→ SUPPLIED MATERIAL
........
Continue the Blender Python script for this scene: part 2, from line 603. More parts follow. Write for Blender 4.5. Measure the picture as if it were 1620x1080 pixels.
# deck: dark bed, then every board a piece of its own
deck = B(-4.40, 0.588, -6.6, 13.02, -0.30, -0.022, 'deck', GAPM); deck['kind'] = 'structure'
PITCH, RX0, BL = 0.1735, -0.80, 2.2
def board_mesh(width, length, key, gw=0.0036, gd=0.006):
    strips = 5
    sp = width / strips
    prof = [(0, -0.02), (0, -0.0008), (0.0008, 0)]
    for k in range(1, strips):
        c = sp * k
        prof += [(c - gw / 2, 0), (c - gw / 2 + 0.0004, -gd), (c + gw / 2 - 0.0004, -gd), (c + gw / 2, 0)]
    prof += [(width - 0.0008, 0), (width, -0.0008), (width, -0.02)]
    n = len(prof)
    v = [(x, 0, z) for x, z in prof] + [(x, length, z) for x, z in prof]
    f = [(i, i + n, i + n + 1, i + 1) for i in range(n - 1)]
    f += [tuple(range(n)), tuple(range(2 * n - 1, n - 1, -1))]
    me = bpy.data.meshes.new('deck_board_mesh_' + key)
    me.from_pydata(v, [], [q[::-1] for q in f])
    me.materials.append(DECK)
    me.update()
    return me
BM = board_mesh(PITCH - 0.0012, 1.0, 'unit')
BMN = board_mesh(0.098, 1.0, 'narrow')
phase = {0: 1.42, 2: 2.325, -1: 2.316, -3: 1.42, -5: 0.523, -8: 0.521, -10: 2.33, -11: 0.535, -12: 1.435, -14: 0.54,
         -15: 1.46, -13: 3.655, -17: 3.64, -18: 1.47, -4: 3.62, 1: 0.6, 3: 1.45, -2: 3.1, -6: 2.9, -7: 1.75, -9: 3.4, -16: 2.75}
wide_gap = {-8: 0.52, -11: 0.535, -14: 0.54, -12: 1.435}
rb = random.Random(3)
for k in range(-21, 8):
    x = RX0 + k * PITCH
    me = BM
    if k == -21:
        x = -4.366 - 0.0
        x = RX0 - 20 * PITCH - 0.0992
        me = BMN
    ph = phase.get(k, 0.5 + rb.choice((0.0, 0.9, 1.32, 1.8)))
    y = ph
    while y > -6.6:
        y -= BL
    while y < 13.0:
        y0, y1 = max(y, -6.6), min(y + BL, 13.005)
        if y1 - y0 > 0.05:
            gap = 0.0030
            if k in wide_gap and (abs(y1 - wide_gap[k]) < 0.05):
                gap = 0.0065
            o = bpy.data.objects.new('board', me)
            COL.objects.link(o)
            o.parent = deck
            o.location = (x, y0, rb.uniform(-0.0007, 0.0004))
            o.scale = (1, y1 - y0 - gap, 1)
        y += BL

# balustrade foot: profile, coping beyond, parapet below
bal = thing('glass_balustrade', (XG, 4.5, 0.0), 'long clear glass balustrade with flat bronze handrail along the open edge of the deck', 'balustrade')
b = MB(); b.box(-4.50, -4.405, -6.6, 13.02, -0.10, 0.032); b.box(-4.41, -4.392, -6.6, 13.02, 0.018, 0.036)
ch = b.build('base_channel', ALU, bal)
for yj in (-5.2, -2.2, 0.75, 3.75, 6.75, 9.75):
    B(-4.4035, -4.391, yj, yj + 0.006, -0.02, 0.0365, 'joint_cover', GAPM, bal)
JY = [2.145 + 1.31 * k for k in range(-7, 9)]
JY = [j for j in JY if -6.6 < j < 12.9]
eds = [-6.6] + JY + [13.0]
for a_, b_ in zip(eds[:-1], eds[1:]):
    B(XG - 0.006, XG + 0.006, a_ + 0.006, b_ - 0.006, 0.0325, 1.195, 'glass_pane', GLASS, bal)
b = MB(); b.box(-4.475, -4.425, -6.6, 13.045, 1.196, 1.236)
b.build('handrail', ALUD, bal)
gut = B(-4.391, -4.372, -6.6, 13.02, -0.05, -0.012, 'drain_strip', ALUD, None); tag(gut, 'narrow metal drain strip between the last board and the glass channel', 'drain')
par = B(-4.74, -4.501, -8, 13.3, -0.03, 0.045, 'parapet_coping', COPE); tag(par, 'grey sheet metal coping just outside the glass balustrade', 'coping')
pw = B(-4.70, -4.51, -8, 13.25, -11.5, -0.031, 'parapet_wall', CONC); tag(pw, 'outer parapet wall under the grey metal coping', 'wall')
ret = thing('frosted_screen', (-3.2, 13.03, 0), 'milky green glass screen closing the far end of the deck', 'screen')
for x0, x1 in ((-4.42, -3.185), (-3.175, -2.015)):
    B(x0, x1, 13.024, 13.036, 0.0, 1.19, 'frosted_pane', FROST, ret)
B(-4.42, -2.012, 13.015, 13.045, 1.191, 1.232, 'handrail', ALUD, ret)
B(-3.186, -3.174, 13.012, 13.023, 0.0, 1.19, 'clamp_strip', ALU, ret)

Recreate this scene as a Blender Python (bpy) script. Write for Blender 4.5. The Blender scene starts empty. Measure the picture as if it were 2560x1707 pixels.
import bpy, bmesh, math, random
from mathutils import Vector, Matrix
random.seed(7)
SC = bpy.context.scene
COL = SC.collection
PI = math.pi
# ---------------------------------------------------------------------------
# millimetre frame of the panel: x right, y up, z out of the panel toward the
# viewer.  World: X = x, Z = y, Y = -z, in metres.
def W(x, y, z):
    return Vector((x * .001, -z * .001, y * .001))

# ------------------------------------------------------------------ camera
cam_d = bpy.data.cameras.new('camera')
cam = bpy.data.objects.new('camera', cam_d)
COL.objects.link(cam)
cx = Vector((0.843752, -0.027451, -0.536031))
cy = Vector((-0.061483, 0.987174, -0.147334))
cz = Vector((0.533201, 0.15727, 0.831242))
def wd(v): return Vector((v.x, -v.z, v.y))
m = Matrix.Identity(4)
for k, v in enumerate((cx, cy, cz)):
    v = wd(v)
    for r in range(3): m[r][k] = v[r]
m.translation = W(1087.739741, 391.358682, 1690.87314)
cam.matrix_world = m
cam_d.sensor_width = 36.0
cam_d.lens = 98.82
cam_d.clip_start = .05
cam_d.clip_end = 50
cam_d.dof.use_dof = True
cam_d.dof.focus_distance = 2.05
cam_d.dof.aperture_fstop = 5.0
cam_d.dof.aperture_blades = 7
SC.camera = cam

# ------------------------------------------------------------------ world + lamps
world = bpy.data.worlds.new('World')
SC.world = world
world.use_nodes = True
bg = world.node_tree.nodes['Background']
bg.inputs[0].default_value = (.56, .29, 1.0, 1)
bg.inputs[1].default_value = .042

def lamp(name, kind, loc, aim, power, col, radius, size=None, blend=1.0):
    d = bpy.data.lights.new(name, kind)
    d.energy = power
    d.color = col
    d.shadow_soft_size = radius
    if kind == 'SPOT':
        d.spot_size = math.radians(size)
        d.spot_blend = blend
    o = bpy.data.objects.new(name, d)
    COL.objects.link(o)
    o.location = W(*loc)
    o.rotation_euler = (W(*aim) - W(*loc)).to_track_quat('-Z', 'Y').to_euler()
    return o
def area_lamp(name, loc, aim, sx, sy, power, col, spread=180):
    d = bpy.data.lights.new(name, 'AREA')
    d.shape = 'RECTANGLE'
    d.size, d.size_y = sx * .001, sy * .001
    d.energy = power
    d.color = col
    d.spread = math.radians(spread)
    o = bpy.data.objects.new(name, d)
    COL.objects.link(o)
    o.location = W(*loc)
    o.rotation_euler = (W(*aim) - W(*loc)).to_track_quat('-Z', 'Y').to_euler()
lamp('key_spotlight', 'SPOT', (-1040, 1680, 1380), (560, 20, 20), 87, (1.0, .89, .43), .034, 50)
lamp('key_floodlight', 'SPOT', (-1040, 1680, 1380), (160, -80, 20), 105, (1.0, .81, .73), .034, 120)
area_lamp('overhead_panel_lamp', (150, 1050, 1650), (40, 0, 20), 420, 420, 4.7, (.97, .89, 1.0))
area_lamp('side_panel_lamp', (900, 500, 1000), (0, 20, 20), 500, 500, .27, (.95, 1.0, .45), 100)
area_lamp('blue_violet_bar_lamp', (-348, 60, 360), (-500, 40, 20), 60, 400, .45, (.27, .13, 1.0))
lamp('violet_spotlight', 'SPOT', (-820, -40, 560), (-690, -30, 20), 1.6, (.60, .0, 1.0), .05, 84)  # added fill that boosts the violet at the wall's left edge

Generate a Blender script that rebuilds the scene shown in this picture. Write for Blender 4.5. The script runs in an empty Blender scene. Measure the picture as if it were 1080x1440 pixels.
........
→ THE EXERCISE
Extract and output the part that opens with the line containing "Recreate this scene" and closes with the line containing "bg.inputs[1].default_value = .042", unchanged, ends included.

→ RESULT FOR THIS TASK
Recreate this scene as a Blender Python (bpy) script. Write for Blender 4.5. The Blender scene starts empty. Measure the picture as if it were 2560x1707 pixels.
import bpy, bmesh, math, random
from mathutils import Vector, Matrix
random.seed(7)
SC = bpy.context.scene
COL = SC.collection
PI = math.pi
# ---------------------------------------------------------------------------
# millimetre frame of the panel: x right, y up, z out of the panel toward the
# viewer.  World: X = x, Z = y, Y = -z, in metres.
def W(x, y, z):
    return Vector((x * .001, -z * .001, y * .001))

# ------------------------------------------------------------------ camera
cam_d = bpy.data.cameras.new('camera')
cam = bpy.data.objects.new('camera', cam_d)
COL.objects.link(cam)
cx = Vector((0.843752, -0.027451, -0.536031))
cy = Vector((-0.061483, 0.987174, -0.147334))
cz = Vector((0.533201, 0.15727, 0.831242))
def wd(v): return Vector((v.x, -v.z, v.y))
m = Matrix.Identity(4)
for k, v in enumerate((cx, cy, cz)):
    v = wd(v)
    for r in range(3): m[r][k] = v[r]
m.translation = W(1087.739741, 391.358682, 1690.87314)
cam.matrix_world = m
cam_d.sensor_width = 36.0
cam_d.lens = 98.82
cam_d.clip_start = .05
cam_d.clip_end = 50
cam_d.dof.use_dof = True
cam_d.dof.focus_distance = 2.05
cam_d.dof.aperture_fstop = 5.0
cam_d.dof.aperture_blades = 7
SC.camera = cam

# ------------------------------------------------------------------ world + lamps
world = bpy.data.worlds.new('World')
SC.world = world
world.use_nodes = True
bg = world.node_tree.nodes['Background']
bg.inputs[0].default_value = (.56, .29, 1.0, 1)
bg.inputs[1].default_value = .042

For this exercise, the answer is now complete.